If you’re at the start of your home-ed journey and haven’t yet accumulated evidence that proves to yourself that yes, they are learning enough, it’s harder to quieten the doubt on a day when modal verbs are not making sense to anyone.
What actually helps is to keep a loose record. Not a full breakdown of what was covered on which day, but just enough to remind yourself what they’ve actually done when 3pm on a hard day comes round. A note at the end of the week is enough: this week they covered x, y & z. Over time, you’ll have something that answers the question for yourself and also helps you pull together a report for the local authority. The Children’s Wellbeing and Schools Act is expected to ask parents to estimate the amount of time spent learning, so keeping a rough log is enough for both your own peace of mind, and to complete any report secondary legislation introduces.

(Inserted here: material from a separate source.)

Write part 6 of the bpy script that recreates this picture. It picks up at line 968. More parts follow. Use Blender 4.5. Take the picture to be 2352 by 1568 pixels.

The Evidence of Education report template is designed to help you do exactly that: capture a year of home education in a format that makes sense to an outside reader, without requiring your child’s education to look like school. You can download that template here. If you’d rather a scaffolded template to fill in and complete in on go, that’s what the home-ed report tool’s for. Fill it in, save, tweak, send.
One extra reminder
Education is about more than ‘school’. Academics are important, but so too are life skills, confidence, experimental thinking and channelling curiosities. Your child’s development in a non-academic sense is as much an education as the topic lists you’re ticking off. Education does not have to be linear, and there is no race to the finish line.